One thing all those opposed to Robinson's confirmation have in common is that they would never use dishonest means to achieve their goal -- it would be entirely incongruous with the beliefs defining that goal. (Here I do not speak for the average lay member; I know very little about lay and uninvolved Episcopalians. I speak about clergy and those educated laity involved in the confirmation process.) I have heard prayers that the confirmation would not take place, but next to those prayers are resignation that the church will have to be abandoned should it take steps deemed to be heretical. I have also heard prayers that the confirmation would take place in order that it would hasten an inevitable schism. Deviant methods would disgust the same people disgusted by what they believe to be a church affirmation of sin; deviant methods would drive them out as well, albeit not as quickly.
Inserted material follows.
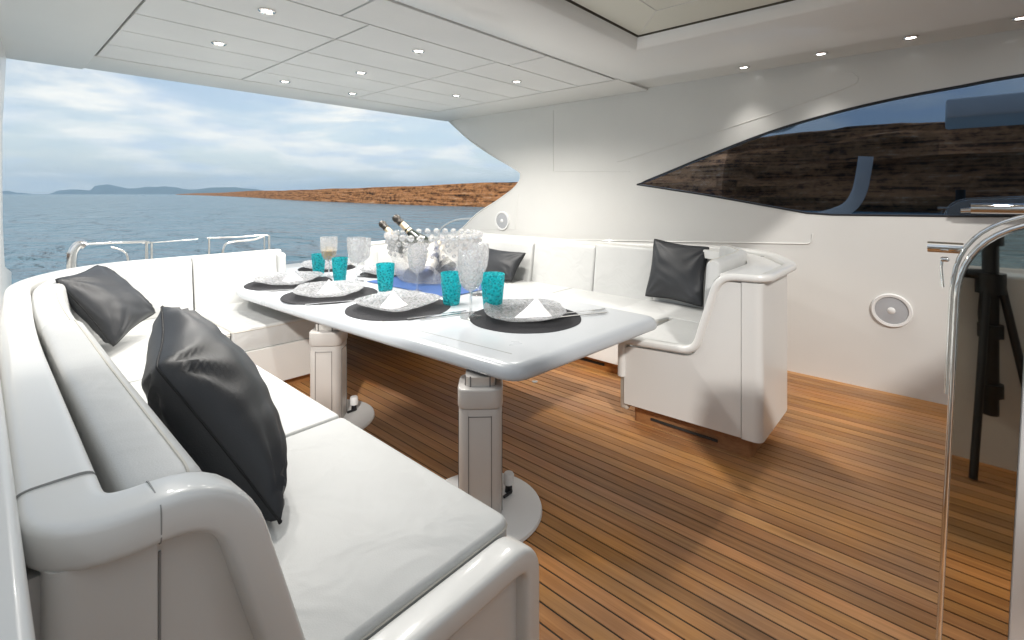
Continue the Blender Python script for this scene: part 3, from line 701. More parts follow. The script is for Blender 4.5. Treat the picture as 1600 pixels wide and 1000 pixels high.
# cap rail along the stepped edge then round the top
cp = rp_([(2.865, 1.575, .30), (2.868, 1.575, .535), (2.893, 1.10, .555), (2.905, .965, 1.02), (2.93, .735, 1.025), (3.54, .725, 1.03), (4.11, 1.0, 1.03), (4.33, 1.45, 1.025), (4.36, 2.2, .995), (4.40, 4.8, .90)],
         [0, .05, .08, .09, .07, .10, .3, .25, .3, 0], 8, closed=False)
bm = bmesh.new(); sweep(bm, cp, sup(.040, .024, 18, .6), lat0=(1, 0, 0)); under(link('cap_rail', bm, 'gelcoat'), ps)
# top shelf behind the forward back cushion
bm = bmesh.new(); tp = [(p.x, p.y) for p in rp_([(2.95, .77, 0), (3.52, .76, 0), (4.05, 1.04, 0), (4.28, 1.5, 0), (4.1, 1.5, 0), (3.9, 1.12, 0), (3.5, .98, 0), (2.95, .98, 0)], [.02, .08, .3, 0, 0, .2, .1, 0], 6)]
prism(bm, tp, .96, 1.030, bev=.01, seg=2); under(link('top_shelf', bm, 'gelcoat'), ps)
# toe kick of teak
k_ = [(p.x, p.y) for p in rp_([(2.93, .80, 0), (3.48, .80, 0), (4.0, 1.07, 0), (4.2, 1.6, 0), (2.91, 1.52, 0)], [.03, .08, .3, 0, .03], 6)]
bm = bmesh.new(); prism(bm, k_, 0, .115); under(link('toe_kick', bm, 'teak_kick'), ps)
bm = bmesh.new(); box(bm, (2.911, 1.19, .045), (.004, .42, .016)); under(link('vent_slot', bm, 'gap_dark'), ps)
bm = bmesh.new(); box(bm, (2.89, 1.57, .30), (.05, .06, .46), .02, 4); under(link('corner_post', bm, 'vinyl_side'), ps)
# main base along the wall and aft return
mb = [(p.x, p.y) for p in rp_([(3.50, 1.62, 0), (4.30, 1.62, 0), (4.40, 4.85, 0), (2.78, 4.85, 0), (2.78, 3.60, 0), (3.52, 3.60, 0)], [0, 0, .05, .05, .08, .08], 6)]
bm = bmesh.new(); prism(bm, mb, .10, .36); under(link('base', bm, 'gelcoat'), ps)
mk = [(3.56, 1.5), (4.25, 1.5), (4.35, 4.8), (2.84, 4.8), (2.84, 3.66), (3.56, 3.66)]
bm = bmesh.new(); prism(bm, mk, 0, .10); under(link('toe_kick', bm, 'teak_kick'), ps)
for c, s_ in (((3.558, 2.3, .05), (.004, .34, .022)), ((2.838, 4.1, .05), (.004, .42, .02))):
    bm = bmesh.new(); box(bm, c, s_); under(link('vent_slot', bm, 'gap_dark'), ps)
Zp = .52
cushion_poly('seat_cushion', [(2.95, 1.08), (3.62, 1.08), (3.62, 1.555), (2.93, 1.555)], [.03, .02, .02, .05], .40, .535, ps)
cushion_poly('seat_cushion', [(3.63, 1.10), (4.15, 1.25), (4.2, 2.02), (3.47, 2.02), (3.47, 1.62), (3.63, 1.6)], [.03, .1, .02, .03, .08, .01], .36, .535, ps)
cushion_poly('seat_cushion', [(3.47, 2.03), (4.22, 2.03), (4.24, 2.87), (3.47, 2.87)], [.03, .02, .02, .03], .36, Zp, ps)
cushion_poly('seat_cushion', [(3.47, 2.88), (4.24, 2.88), (4.26, 3.56), (3.47, 3.56)], [.03, .02, .02, .03], .36, Zp, ps)
cushion_poly('seat_cushion', [(2.75, 3.57), (4.26, 3.57), (4.27, 4.7), (2.75, 4.7)], [.08, .02, .05, .05], .36, Zp - .01, ps)
# backs along the wall: lateral -X => (-ty,tx)=(-1,0) => t=(0,1)
def pb(y0, y1, z0, z1, x0=4.30, x1=4.33):
    k = 5; pts = [(x0 + (x1 - x0) * i / k, y0 + (y1 - y0) * i / k, 0) for i in range(k + 1)]
    h = (z0 + z1) / 2 - .5
    return back_block('back_cushion', [(a, b, .5) for a, b, c in pts], section(h, .10, .17, .035), ps, endr=.03)
pb(1.50, 1.96, 1.02, 1.02, 4.26, 4.29); pb(1.965, 2.61, 1.01, .99, 4.29, 4.30); pb(2.615, 3.43, .985, .965); pb(3.435, 4.30, .955, .93)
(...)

So, I believe the allegations to be worth looking into and not discarding out-of-hand, as some have already done. I know the first to be true, but I hope the second is not -- the last thing we need is yet another priest getting his jollies off of parishioners.

UPDATE: As for the timing of the sexual misconduct allegations: Michael Hopkins, president of the Episcopal homosexual organization Integrity and one of Robinson's strongest supporters, emphasizes that people with such complaints often come forward at the last minute. If he doesn't automatically assume the timing to prove the claim's falsity, others shouldn't either.

Additionally, about the website charges: what's being reported is that, through several (accounts range from 2 to 6; on Sunday, it only took 2) clicks, you could access run-of-the-mill XXX porn sites from the website in question. Many people, fairly sensibly, are saying that you can get to porn from just about any site, if you go enough links away from it. That's not the whole story, though; what concerned me and others more was in the writing directly on said site (and other OutRight sites). Contests for writing "juicy" and "c---alicious" sex stories, people describing in detail their sexual experiences and giving tips, basically somewhat more than the stuff you'll find in playboy if you're reading the fantasy articles or what you'll find on the 18-plus areas of the About.com webpages. And this aimed at twelve-year-olds. As for the timing of the website charges: I can say quite certainly that hardly anyone had even thought to look at his organization's websites before a few days ago. When they did, they were shocked, and they brought it to the attention of the higher-ups immediately. People weren't looking for material reasons to stop the consecration; they were leaning on theological ones, as the church, one would assume, is based on theology. Of course, theology is played out in material ways; but they didn't need any additional reasons beyond those they already had. (See Kendall Harmon's "con" speech for an example of the reasoning most used, although not all expressed it so calmly or so well.)